Work instructions — Copy out exactly the lines from the first line of the material below through the line containing "DX, DY, DR = 2.973, -2.769, 1.420", and nothing beyond them.

Material provided —
****
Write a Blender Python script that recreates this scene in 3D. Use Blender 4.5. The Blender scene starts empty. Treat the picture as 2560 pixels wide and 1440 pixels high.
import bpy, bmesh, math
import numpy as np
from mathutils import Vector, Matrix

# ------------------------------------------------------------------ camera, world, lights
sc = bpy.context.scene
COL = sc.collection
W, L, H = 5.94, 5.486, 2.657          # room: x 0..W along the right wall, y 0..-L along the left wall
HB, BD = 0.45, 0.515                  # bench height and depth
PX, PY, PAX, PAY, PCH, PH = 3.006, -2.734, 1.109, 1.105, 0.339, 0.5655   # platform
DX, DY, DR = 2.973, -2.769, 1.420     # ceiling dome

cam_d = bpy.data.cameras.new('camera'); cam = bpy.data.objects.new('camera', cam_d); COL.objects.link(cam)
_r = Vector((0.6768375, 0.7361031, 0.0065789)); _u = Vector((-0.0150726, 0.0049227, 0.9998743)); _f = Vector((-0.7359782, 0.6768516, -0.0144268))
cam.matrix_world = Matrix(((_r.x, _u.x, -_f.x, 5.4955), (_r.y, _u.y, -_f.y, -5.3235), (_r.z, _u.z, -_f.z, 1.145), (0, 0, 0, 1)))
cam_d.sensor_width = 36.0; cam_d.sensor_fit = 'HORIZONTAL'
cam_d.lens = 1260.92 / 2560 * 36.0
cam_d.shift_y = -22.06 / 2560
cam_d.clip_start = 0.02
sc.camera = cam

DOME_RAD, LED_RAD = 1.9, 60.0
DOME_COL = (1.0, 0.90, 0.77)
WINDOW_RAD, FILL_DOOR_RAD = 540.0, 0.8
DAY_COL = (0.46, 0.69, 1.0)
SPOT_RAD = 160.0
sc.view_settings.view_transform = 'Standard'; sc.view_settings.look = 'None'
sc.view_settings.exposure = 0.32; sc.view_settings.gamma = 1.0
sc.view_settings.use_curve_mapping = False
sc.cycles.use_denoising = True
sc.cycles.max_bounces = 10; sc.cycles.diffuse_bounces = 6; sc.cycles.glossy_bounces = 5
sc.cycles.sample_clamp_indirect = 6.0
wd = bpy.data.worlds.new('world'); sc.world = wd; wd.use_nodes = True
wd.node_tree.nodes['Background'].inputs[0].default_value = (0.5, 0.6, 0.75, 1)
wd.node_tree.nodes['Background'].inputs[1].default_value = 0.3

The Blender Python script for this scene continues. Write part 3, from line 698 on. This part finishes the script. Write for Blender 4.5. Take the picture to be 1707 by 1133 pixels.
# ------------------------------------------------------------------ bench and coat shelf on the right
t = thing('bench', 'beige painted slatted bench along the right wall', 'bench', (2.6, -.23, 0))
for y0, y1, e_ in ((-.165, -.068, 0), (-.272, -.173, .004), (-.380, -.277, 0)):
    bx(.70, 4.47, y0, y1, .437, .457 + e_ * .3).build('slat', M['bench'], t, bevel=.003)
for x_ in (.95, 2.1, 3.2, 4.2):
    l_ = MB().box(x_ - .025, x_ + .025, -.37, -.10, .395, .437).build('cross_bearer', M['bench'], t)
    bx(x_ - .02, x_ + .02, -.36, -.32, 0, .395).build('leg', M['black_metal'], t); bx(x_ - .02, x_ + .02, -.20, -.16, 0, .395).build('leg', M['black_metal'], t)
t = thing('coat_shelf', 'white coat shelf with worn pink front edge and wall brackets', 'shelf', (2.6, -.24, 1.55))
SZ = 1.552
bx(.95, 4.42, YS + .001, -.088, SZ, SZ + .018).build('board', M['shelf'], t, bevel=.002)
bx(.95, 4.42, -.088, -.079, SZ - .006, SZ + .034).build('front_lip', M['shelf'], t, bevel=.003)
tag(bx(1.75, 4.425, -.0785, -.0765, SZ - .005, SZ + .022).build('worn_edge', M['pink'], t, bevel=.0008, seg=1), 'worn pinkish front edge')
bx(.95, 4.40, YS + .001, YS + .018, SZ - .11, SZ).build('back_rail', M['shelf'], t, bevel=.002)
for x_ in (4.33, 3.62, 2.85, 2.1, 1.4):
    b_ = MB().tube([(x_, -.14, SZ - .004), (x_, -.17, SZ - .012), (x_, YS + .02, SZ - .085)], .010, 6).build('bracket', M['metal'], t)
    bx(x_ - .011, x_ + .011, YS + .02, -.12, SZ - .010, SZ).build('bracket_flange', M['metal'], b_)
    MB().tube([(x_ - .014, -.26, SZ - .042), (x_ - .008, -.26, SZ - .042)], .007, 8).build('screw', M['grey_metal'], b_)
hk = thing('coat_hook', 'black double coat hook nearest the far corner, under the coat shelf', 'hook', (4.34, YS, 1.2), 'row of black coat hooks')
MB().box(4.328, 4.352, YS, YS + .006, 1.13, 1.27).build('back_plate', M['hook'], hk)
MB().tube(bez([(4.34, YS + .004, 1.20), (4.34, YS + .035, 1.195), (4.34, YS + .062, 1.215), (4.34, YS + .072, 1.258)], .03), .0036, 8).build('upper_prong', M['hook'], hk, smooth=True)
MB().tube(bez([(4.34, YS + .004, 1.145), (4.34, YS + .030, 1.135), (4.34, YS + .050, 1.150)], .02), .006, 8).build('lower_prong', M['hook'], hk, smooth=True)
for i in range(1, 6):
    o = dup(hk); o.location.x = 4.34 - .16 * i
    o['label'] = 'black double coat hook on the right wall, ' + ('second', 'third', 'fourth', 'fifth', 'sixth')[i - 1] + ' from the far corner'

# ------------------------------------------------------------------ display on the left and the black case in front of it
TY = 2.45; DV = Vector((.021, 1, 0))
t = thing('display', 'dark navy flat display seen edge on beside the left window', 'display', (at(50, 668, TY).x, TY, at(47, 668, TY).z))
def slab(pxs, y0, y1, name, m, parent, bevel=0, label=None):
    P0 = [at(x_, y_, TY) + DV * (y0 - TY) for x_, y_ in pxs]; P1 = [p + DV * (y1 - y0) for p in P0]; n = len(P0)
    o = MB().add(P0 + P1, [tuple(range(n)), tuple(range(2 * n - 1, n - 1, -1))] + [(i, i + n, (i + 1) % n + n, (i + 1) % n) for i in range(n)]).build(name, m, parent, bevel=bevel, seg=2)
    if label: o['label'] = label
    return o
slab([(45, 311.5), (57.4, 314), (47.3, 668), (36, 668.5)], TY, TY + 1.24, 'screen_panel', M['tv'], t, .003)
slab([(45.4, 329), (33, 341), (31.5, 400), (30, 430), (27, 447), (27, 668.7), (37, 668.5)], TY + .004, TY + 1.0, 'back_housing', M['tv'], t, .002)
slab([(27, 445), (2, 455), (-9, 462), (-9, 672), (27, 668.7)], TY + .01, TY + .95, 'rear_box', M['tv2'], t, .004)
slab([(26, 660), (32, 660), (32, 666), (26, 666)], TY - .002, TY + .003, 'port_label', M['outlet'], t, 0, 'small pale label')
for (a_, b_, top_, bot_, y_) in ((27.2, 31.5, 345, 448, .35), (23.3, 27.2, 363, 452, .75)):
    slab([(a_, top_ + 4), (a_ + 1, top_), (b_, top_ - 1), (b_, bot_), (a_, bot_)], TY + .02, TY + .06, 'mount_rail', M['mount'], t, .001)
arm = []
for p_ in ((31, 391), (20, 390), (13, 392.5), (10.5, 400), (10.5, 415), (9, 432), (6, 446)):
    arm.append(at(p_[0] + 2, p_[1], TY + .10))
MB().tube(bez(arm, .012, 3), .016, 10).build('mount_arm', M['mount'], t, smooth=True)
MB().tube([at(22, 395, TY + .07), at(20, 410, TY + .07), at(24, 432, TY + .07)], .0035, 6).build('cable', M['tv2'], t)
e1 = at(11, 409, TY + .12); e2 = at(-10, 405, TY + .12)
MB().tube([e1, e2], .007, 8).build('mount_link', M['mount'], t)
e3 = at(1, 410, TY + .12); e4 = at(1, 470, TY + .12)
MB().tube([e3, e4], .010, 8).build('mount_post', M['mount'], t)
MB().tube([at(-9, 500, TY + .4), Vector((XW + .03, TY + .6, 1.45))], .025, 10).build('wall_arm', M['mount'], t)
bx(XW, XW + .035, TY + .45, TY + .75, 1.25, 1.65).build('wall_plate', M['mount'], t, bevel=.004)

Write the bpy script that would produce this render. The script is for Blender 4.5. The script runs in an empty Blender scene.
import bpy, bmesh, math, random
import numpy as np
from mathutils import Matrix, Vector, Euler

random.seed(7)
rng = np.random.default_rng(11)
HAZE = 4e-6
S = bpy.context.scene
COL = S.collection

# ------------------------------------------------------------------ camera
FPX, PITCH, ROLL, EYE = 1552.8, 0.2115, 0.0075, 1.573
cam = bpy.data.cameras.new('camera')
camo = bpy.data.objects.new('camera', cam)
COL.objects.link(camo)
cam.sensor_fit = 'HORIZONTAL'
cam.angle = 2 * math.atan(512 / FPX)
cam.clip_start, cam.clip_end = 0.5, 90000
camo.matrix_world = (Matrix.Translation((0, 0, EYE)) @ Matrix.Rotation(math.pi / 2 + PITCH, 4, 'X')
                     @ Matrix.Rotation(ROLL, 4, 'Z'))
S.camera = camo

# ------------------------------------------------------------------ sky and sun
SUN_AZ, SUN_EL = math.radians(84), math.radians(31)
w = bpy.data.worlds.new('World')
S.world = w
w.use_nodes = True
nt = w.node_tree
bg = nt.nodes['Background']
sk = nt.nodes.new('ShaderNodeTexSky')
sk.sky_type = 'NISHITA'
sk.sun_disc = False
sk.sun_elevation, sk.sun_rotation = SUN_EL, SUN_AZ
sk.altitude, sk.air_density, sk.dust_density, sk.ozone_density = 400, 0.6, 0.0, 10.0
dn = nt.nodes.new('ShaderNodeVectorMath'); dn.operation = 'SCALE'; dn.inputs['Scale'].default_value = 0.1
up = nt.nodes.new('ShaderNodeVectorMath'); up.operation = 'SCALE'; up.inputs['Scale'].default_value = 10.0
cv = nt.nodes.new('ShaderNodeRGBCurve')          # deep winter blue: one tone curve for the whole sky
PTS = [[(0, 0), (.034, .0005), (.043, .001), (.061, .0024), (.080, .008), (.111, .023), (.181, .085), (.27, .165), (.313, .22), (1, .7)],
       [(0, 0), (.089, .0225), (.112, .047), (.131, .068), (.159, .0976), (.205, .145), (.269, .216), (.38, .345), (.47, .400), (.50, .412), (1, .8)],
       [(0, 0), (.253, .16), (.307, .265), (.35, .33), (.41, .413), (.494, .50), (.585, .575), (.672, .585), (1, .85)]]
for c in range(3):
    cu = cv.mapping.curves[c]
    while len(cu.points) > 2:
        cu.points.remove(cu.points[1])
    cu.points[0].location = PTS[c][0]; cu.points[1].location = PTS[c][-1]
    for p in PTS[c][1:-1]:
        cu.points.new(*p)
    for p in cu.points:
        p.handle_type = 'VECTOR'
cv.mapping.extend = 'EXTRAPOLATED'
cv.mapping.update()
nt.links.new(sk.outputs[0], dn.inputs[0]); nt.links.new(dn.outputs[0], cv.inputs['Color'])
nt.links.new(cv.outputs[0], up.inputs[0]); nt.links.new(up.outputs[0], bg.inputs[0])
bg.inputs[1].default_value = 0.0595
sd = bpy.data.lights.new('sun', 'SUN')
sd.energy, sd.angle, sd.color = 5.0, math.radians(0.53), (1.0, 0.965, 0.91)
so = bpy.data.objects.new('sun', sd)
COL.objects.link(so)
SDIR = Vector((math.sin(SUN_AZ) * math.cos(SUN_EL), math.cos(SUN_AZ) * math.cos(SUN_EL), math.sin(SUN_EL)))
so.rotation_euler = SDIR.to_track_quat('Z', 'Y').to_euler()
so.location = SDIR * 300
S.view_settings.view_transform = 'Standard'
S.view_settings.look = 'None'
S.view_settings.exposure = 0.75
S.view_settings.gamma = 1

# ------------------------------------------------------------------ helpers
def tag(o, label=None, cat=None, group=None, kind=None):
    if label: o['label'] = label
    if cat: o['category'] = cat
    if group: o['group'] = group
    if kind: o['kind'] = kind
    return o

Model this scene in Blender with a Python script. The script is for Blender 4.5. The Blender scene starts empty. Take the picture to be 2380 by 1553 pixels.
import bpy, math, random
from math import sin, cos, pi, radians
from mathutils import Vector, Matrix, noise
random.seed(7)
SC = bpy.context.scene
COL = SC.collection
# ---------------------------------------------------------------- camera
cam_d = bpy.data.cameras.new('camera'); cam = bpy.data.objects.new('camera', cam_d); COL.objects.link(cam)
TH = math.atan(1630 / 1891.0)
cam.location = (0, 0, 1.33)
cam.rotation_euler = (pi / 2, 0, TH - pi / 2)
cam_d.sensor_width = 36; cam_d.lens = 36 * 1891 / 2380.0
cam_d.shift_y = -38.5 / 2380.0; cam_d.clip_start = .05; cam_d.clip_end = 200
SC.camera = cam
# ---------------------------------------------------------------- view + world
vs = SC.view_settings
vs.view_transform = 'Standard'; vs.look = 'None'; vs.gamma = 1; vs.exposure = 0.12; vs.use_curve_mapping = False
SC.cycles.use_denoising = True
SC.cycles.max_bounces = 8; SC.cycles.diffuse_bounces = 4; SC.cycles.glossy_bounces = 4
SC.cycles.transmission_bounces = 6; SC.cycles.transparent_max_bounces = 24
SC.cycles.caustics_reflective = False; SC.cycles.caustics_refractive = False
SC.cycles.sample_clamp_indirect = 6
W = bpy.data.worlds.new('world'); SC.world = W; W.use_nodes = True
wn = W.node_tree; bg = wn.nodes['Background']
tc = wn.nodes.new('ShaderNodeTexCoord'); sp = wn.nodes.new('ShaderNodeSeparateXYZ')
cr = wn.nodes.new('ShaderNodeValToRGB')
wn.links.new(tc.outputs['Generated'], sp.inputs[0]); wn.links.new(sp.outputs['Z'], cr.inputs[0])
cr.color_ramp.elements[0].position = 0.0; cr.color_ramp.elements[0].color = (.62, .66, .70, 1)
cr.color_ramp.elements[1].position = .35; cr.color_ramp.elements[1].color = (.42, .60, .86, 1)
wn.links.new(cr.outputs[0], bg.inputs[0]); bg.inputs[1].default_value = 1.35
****
Response to this exercise —
Write a Blender Python script that recreates this scene in 3D. Use Blender 4.5. The Blender scene starts empty. Treat the picture as 2560 pixels wide and 1440 pixels high.
import bpy, bmesh, math
import numpy as np
from mathutils import Vector, Matrix

# ------------------------------------------------------------------ camera, world, lights
sc = bpy.context.scene
COL = sc.collection
W, L, H = 5.94, 5.486, 2.657          # room: x 0..W along the right wall, y 0..-L along the left wall
HB, BD = 0.45, 0.515                  # bench height and depth
PX, PY, PAX, PAY, PCH, PH = 3.006, -2.734, 1.109, 1.105, 0.339, 0.5655   # platform
DX, DY, DR = 2.973, -2.769, 1.420     # ceiling dome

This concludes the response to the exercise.